La lettura di questo libro l’ha un po’ contaminata il Limonov di Carrere e la pessima opinione (non del tutto infondata, pare) che aveva di Brosdskij. Però un sospetto di artificiosità furba, esibizionistica, da primattrice su red carpet, di allestimento per scopi narcisi e mercantili (il lavoro gli fu commissionato e pagato), di una “recita veneziana” molto impostata in prosa e in posa, in effetti viene, leggendo. Sensazione rafforzata anche da una certa dose di banalità ad effetto sparse qua e là.
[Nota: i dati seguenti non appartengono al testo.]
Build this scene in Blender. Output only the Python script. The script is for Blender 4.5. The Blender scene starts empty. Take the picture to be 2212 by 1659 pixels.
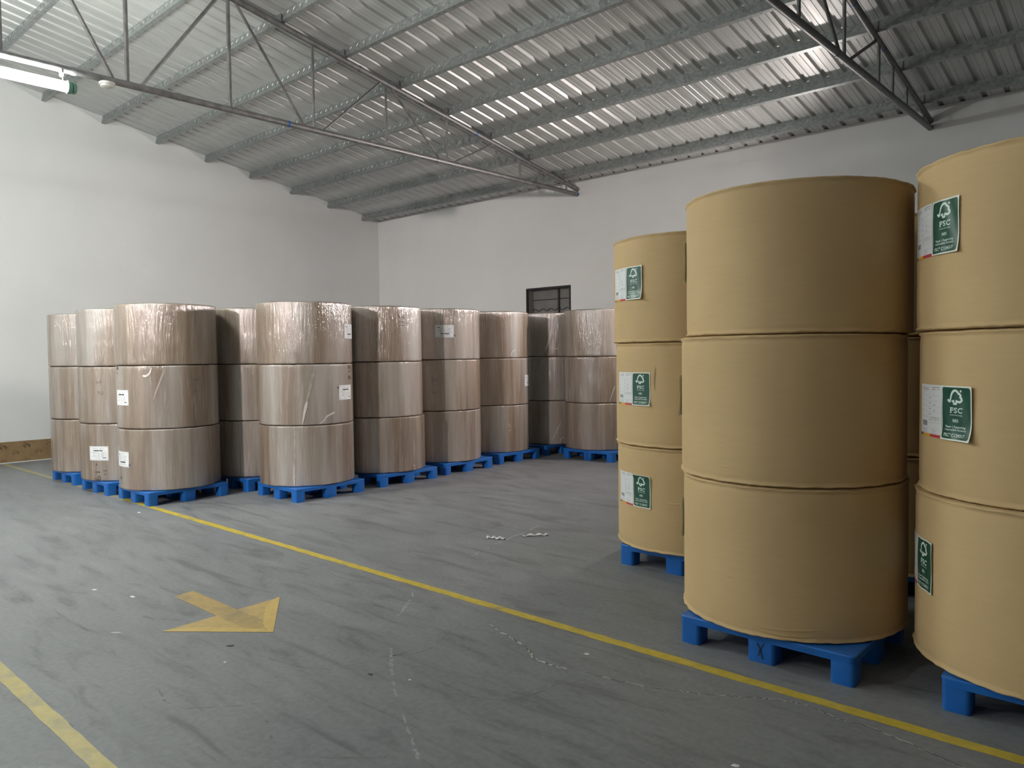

Nonostante tutti queste sensazioni e questi pregiudizi assolutamente personali, il libro resta bello: lirico, ammaliante, stimolante. Anzi, pensavo, che Venezia sia anche, tra tanta bellezza e in quell’atmosfera che la rende veramente unica al mondo, come si dice sempre, tutte queste tre cose: artificiosità, venalità, banalità. Se è così allora questo libro centra l’obiettivo di trasmetterci con le parole l’emozione-Venezia anche in virtù dei suoi difetti.
E poi
non mancano una serie di cosette che ho trovato assolutamente condivisibili. Ne
riporto tre a titolo di esempio:
- “la
cucina locale, per gli standard italiani, non è tanto straordinaria”;
-
“questo è un ottimo posto per le lune di miele, ma ho pensato spesso che
bisognerebbe provarlo anche per i divorzi - per quelli in corso e per quelli
già conclusi. Non c'è miglior fondale per un'estasi, per una passione che debba
sfumare in dissolvenza”;
-
Venezia dà il meglio di se al tramonto e d’inverno, col freddo e, aggiungerei,
possibilmente con la nebbia. E non è vero invece che diventa invisibile Venezia
con la nebbia. Si frantuma piuttosto in una serie di set cinematografici.
Diventa davvero uno studio di posa. D’estate, d’altra parte, diventa, per tante
ragioni (gli odori, in primis), il fondale scenico perfetto di ogni cupio
dissolvi. E Visconti in Morte a Venezia ha reso l’idea in modo meraviglioso
(contrariamente a quel che dice lui, Brodskji, film e libro sono, per me, uno
più bello dell’altro).
Certo,
maramaldeggia su Ezra Pound, si lancia in disamine politiche snobbine sulla
politica e il futuro della città, in una previsione borsistica disastrosa sulla
Kodak e in altre amenità del genere. Ma sono peccati tutto sommato veniali
(cose che facevano tutti a quei tempi: banalità, per l’appunto) rispetto alla
bellezza di certe riflessioni o di alcune descrizioni o della mezza paginetta
su Stravinskij, o della citazione di Wystan Auden: “Il modo migliore per
ascoltare la Messa" diceva "è non conoscere la lingua”. Tanto per
dire. O di alcune considerazioni sull’amore e Venezia, che mi hanno toccato.
Insomma,
un bel pomeriggio di lettura e la voglia di tornarci sono garantiti.